◆ To do ◆
Return each line containing "picture".

>>>

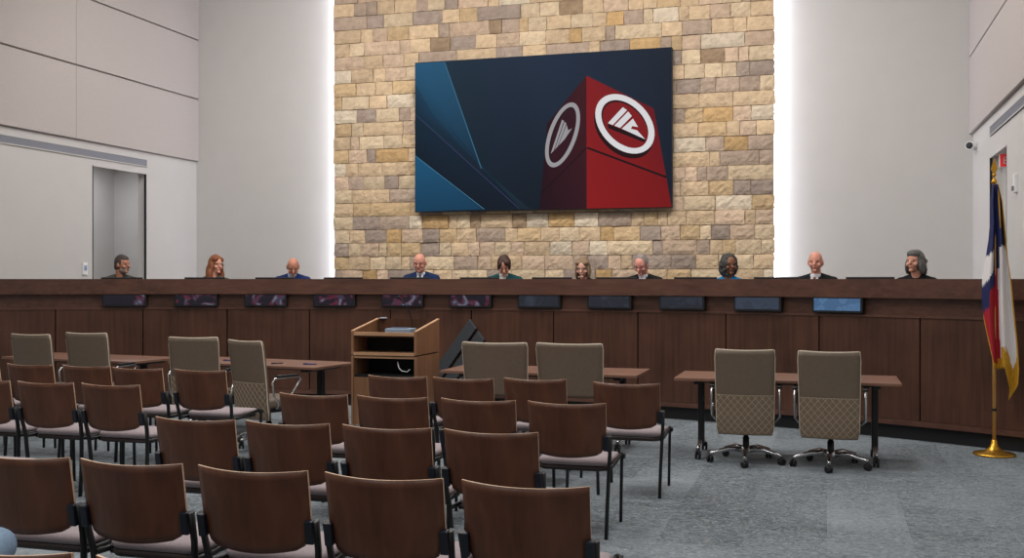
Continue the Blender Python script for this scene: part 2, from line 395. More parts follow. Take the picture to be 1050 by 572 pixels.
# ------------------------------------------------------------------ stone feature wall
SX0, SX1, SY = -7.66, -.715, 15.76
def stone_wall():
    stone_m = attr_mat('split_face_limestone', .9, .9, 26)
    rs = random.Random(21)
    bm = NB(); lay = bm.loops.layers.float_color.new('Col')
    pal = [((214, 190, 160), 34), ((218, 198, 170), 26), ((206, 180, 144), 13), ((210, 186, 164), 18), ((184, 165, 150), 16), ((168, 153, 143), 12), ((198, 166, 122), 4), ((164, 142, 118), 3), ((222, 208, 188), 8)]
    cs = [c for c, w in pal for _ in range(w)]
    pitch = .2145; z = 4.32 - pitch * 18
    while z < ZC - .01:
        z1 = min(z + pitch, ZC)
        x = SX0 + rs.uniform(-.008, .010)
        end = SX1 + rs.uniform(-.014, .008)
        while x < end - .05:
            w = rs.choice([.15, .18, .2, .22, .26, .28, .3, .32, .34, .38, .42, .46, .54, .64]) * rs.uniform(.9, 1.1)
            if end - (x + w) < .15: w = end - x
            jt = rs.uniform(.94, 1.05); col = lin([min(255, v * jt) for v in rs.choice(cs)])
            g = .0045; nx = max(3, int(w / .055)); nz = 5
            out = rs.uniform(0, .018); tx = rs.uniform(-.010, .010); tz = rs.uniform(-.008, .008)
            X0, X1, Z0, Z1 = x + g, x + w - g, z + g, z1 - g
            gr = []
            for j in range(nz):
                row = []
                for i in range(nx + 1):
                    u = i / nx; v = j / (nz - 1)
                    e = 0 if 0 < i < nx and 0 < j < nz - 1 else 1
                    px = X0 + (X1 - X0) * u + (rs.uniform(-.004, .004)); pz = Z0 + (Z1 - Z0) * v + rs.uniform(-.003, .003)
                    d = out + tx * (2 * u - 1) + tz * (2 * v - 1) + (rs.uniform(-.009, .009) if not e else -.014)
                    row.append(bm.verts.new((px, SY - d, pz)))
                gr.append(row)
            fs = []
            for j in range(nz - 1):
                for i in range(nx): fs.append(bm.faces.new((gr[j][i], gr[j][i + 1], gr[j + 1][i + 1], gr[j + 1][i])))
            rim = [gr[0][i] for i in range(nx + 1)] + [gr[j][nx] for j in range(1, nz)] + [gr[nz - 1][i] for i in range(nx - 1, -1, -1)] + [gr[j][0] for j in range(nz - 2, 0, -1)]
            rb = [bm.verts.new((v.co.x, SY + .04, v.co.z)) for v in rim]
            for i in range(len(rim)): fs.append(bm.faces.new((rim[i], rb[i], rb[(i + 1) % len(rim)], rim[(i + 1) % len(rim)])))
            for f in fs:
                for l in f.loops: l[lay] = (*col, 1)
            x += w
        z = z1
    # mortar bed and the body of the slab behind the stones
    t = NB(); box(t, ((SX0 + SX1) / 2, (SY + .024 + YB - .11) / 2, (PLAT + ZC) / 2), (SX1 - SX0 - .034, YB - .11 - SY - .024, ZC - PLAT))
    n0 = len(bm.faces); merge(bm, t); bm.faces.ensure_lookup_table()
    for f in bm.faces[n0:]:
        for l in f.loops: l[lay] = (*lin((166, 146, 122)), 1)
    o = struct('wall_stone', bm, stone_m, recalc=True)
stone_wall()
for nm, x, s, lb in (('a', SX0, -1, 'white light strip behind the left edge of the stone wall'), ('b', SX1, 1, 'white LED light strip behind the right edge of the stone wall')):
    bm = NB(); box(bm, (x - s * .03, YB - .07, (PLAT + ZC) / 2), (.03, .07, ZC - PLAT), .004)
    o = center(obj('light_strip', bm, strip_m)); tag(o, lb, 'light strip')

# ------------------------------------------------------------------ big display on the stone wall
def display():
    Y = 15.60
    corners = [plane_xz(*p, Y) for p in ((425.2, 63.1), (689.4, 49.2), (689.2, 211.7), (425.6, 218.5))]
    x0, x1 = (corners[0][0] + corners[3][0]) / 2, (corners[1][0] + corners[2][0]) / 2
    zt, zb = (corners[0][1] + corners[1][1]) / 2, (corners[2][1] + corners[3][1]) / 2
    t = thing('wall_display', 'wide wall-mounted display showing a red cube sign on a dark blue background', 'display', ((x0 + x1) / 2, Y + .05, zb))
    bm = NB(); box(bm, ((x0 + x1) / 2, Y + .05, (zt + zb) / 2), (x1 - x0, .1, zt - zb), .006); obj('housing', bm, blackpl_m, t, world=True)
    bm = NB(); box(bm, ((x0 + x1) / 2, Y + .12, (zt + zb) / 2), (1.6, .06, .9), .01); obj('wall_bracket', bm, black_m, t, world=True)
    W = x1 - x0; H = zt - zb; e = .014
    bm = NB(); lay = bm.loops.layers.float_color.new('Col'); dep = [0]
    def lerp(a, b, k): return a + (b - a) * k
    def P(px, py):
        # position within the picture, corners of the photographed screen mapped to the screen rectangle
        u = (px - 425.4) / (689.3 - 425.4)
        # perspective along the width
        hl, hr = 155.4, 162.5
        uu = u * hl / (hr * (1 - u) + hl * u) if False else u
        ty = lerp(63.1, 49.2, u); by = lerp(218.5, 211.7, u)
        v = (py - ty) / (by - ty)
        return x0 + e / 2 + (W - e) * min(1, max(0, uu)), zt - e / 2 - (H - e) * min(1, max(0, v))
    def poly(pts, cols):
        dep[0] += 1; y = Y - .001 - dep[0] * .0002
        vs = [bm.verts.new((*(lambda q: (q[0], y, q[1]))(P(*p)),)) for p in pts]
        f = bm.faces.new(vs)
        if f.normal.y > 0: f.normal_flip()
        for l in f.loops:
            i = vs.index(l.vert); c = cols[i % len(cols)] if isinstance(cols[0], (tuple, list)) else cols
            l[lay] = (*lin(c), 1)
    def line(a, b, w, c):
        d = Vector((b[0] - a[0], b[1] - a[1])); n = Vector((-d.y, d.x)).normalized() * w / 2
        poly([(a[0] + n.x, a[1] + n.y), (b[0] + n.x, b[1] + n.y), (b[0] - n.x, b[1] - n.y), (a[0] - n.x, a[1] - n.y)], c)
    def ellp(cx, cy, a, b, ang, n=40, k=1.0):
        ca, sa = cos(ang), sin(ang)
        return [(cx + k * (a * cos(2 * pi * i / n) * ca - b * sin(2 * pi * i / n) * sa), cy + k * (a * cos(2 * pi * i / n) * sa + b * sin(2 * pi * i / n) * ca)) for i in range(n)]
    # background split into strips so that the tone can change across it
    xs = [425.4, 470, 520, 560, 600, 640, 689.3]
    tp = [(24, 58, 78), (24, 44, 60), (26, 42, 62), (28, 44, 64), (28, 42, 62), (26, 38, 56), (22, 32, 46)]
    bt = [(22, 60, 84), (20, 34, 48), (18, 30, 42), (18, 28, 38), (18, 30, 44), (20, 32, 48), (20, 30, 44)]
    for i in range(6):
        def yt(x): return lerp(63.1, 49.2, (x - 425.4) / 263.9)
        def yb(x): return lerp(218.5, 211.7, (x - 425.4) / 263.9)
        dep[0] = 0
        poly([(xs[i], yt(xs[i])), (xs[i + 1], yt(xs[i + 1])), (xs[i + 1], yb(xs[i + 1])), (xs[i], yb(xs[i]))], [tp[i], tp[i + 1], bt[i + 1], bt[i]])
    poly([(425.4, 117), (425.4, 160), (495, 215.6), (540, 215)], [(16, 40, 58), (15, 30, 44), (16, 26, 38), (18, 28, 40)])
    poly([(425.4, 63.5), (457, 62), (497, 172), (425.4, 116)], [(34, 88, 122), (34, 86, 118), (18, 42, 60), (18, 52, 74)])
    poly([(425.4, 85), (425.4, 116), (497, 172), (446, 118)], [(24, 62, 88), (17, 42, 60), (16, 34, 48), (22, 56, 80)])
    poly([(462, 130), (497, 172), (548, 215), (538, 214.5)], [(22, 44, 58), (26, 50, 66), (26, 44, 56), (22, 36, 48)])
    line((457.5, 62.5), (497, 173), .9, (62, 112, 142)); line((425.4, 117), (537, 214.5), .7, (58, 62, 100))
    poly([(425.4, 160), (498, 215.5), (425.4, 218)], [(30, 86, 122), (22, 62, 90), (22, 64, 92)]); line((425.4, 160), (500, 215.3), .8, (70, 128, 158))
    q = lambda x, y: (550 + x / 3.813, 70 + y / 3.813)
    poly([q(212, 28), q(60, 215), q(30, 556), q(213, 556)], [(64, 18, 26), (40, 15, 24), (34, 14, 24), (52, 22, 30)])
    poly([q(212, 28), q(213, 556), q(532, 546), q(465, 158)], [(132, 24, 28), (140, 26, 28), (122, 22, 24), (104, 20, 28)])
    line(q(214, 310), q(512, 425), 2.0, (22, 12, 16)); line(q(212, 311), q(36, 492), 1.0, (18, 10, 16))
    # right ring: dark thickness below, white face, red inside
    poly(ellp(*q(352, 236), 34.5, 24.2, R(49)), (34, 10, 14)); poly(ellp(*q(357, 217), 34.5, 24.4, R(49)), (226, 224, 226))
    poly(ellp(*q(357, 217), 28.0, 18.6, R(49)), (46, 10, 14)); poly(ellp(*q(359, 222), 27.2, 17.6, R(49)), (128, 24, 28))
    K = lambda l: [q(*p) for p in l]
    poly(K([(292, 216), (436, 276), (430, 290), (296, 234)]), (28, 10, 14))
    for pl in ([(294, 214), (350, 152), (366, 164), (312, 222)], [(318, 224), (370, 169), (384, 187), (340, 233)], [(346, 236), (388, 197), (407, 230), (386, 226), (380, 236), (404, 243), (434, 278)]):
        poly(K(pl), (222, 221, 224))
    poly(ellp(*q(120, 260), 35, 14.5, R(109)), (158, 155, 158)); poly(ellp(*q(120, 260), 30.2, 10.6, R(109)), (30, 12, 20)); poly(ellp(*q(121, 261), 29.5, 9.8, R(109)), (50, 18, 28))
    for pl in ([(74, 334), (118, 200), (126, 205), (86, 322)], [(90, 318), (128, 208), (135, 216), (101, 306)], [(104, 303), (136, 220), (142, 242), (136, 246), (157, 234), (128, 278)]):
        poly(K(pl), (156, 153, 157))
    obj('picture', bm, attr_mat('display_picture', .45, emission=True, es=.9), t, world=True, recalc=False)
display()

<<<

◆ Written solution ◆
Continue the Blender Python script for this scene: part 2, from line 395. More parts follow. Take the picture to be 1050 by 572 pixels.
        # position within the picture, corners of the photographed screen mapped to the screen rectangle
    obj('picture', bm, attr_mat('display_picture', .45, emission=True, es=.9), t, world=True, recalc=False)